> [Problem to solve]: In this exercise, return the whole listing exactly, excluding any images.
-------
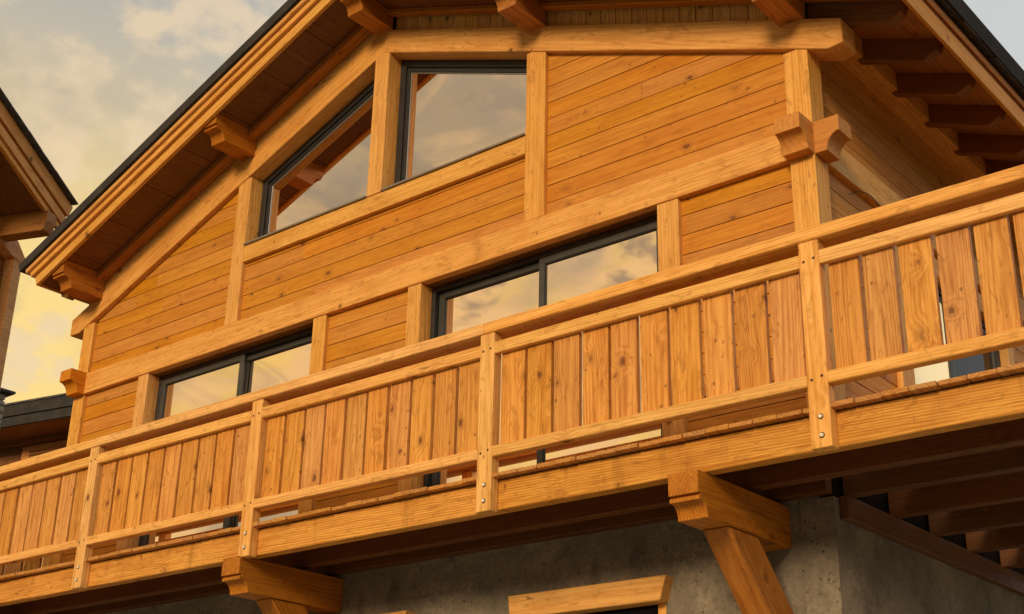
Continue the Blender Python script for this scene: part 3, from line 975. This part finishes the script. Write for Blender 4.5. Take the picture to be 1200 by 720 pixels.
# ------------------------------------------------------------------ house behind, seen over the handrail
V1 = Vector((-20.8438, 6.21559, 3.73207)); th = math.radians(13)
hA = Vector((math.cos(th), math.sin(th), 0)); hN = Vector((math.sin(th), -math.cos(th), 0))
hb = thing('background_house', 'brown timber house behind the handrail with a dark slate eave and a small shuttered window', 'house', tuple(V1 - hN * 4 + Vector((0, 0, -10.23))))


def hprism(name, poly, n0, n1, mat, parent=hb, label=None, ch_=0): return prism(name, poly, n0, n1, V1, hA, tZ, mat, parent, label, ch_)


hprism('roof', [(-2.4, .30), (2.6, .32), (2.6, .36), (-2.4, .34)], .02, -6, 'slate')
hprism('eave_board', [(-2.4, .045), (2.6, .068), (2.6, .315), (-2.4, .292)], .0, -.05, 'roofmetal', ch_=.006)
hprism('eave_board', [(-2.4, -.17), (2.6, -.14), (2.6, .058), (-2.4, .035)], -.03, -.09, 'roofmetal', ch_=.006)
hprism('soffit', [(-2.4, -.155), (2.6, -.125), (2.6, -.10), (-2.4, -.13)], -.095, -1.2, 'old')
hprism('wall_plate', [(-2.6, -.28), (2.6, -.20), (2.6, -.02), (-2.6, -.10)], -.86, -1.1, 'old', ch_=.006)
hprism('wall', [(-2.6, -10.2), (2.6, -10.2), (2.6, -.1), (-2.6, -.15)], -1.05, -5, 'core')
for i in range(9):
    z1_ = -.235 - i * .20
    hprism('siding_board', [(-2.6, z1_ - .19), (2.6, z1_ - .17), (2.6, z1_ + .02), (-2.6, z1_)], -1.02, -1.045, 'old')
wf = hprism('window_frame', [(-1.36, -1.6), (.5, -1.6), (.5, -.16 - .09), (-1.36, -.20 - .09)], -.985, -1.03, 'oldlight', ch_=.006)
for k_ in range(8):
    z1_ = -.40 - k_ * .075
    hprism('shutter_slat', [(-1.12, z1_ - .05), (.4, z1_ - .05 + .02), (.4, z1_ + .02), (-1.12, z1_)], -.965, -.985, 'old', wf)

# ------------------------------------------------------------------ stone chimney between the two
sc = thing('stone_chimney', 'stacked stone pillar with a thin slate cap at the left edge, below the neighbouring eave', 'chimney', (-14.75, 2.25, -6.5))
box('mortar_core', (-15.80, 1.88, -6.5), (-15.02, 2.20, 1.84), 'mortar', sc, 'z')
box('cap', (-15.95, 1.76, 1.855), (-14.88, 2.32, 1.895), 'slate', sc, 'x')
rnd = random.Random(5)
zz = 1.845
smesh = []
for v in range(6):
    bm = bmesh.new(); bmesh.ops.create_cube(bm, size=1.0)
    bmesh.ops.bevel(bm, geom=list(bm.edges), offset=.16, segments=1, affect='EDGES')
    for q in bm.verts: q.co += Vector((rnd.uniform(-.05, .05), rnd.uniform(-.05, .05), rnd.uniform(-.06, .06)))
    me = bpy.data.meshes.new('stone'); bm.to_mesh(me); bm.free(); me.materials.append(M['stone']); smesh.append(me)
while zz > .2:
    h = rnd.uniform(.08, .125)
    for face in (0, 1):
        s = 0
        while s < (.80, .32)[face]:
            l = rnd.uniform(.14, .34); l = min(l, (.84, .36)[face] - s)
            if l < .06: break
            if face == 0: c = Vector((-15.82 + s + l / 2, 1.875 + rnd.uniform(-.012, .012), zz - h / 2)); sz = (l - .012, .10, h - .012)
            else: c = Vector((-15.015 + rnd.uniform(-.012, .012), 1.86 + s + l / 2, zz - h / 2)); sz = (.10, l - .012, h - .012)
            mw = Matrix.Translation(c) @ Matrix.Diagonal((*sz, 1))
            link('stone', rnd.choice(smesh), None, sc, mw)
            s += l
    zz -= h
-------
> [Answer to the exercise]:
Continue the Blender Python script for this scene: part 3, from line 975. This part finishes the script. Write for Blender 4.5. Take the picture to be 1200 by 720 pixels.
# ------------------------------------------------------------------ house behind, seen over the handrail
V1 = Vector((-20.8438, 6.21559, 3.73207)); th = math.radians(13)
hA = Vector((math.cos(th), math.sin(th), 0)); hN = Vector((math.sin(th), -math.cos(th), 0))
hb = thing('background_house', 'brown timber house behind the handrail with a dark slate eave and a small shuttered window', 'house', tuple(V1 - hN * 4 + Vector((0, 0, -10.23))))


def hprism(name, poly, n0, n1, mat, parent=hb, label=None, ch_=0): return prism(name, poly, n0, n1, V1, hA, tZ, mat, parent, label, ch_)


hprism('roof', [(-2.4, .30), (2.6, .32), (2.6, .36), (-2.4, .34)], .02, -6, 'slate')
hprism('eave_board', [(-2.4, .045), (2.6, .068), (2.6, .315), (-2.4, .292)], .0, -.05, 'roofmetal', ch_=.006)
hprism('eave_board', [(-2.4, -.17), (2.6, -.14), (2.6, .058), (-2.4, .035)], -.03, -.09, 'roofmetal', ch_=.006)
hprism('soffit', [(-2.4, -.155), (2.6, -.125), (2.6, -.10), (-2.4, -.13)], -.095, -1.2, 'old')
hprism('wall_plate', [(-2.6, -.28), (2.6, -.20), (2.6, -.02), (-2.6, -.10)], -.86, -1.1, 'old', ch_=.006)
hprism('wall', [(-2.6, -10.2), (2.6, -10.2), (2.6, -.1), (-2.6, -.15)], -1.05, -5, 'core')
for i in range(9):
    z1_ = -.235 - i * .20
    hprism('siding_board', [(-2.6, z1_ - .19), (2.6, z1_ - .17), (2.6, z1_ + .02), (-2.6, z1_)], -1.02, -1.045, 'old')
wf = hprism('window_frame', [(-1.36, -1.6), (.5, -1.6), (.5, -.16 - .09), (-1.36, -.20 - .09)], -.985, -1.03, 'oldlight', ch_=.006)
for k_ in range(8):
    z1_ = -.40 - k_ * .075
    hprism('shutter_slat', [(-1.12, z1_ - .05), (.4, z1_ - .05 + .02), (.4, z1_ + .02), (-1.12, z1_)], -.965, -.985, 'old', wf)

# ------------------------------------------------------------------ stone chimney between the two
sc = thing('stone_chimney', 'stacked stone pillar with a thin slate cap at the left edge, below the neighbouring eave', 'chimney', (-14.75, 2.25, -6.5))
box('mortar_core', (-15.80, 1.88, -6.5), (-15.02, 2.20, 1.84), 'mortar', sc, 'z')
box('cap', (-15.95, 1.76, 1.855), (-14.88, 2.32, 1.895), 'slate', sc, 'x')
rnd = random.Random(5)
zz = 1.845
smesh = []
for v in range(6):
    bm = bmesh.new(); bmesh.ops.create_cube(bm, size=1.0)
    bmesh.ops.bevel(bm, geom=list(bm.edges), offset=.16, segments=1, affect='EDGES')
    for q in bm.verts: q.co += Vector((rnd.uniform(-.05, .05), rnd.uniform(-.05, .05), rnd.uniform(-.06, .06)))
    me = bpy.data.meshes.new('stone'); bm.to_mesh(me); bm.free(); me.materials.append(M['stone']); smesh.append(me)
while zz > .2:
    h = rnd.uniform(.08, .125)
    for face in (0, 1):
        s = 0
        while s < (.80, .32)[face]:
            l = rnd.uniform(.14, .34); l = min(l, (.84, .36)[face] - s)
            if l < .06: break
            if face == 0: c = Vector((-15.82 + s + l / 2, 1.875 + rnd.uniform(-.012, .012), zz - h / 2)); sz = (l - .012, .10, h - .012)
            else: c = Vector((-15.015 + rnd.uniform(-.012, .012), 1.86 + s + l / 2, zz - h / 2)); sz = (.10, l - .012, h - .012)
            mw = Matrix.Translation(c) @ Matrix.Diagonal((*sz, 1))
            link('stone', rnd.choice(smesh), None, sc, mw)
            s += l
    zz -= h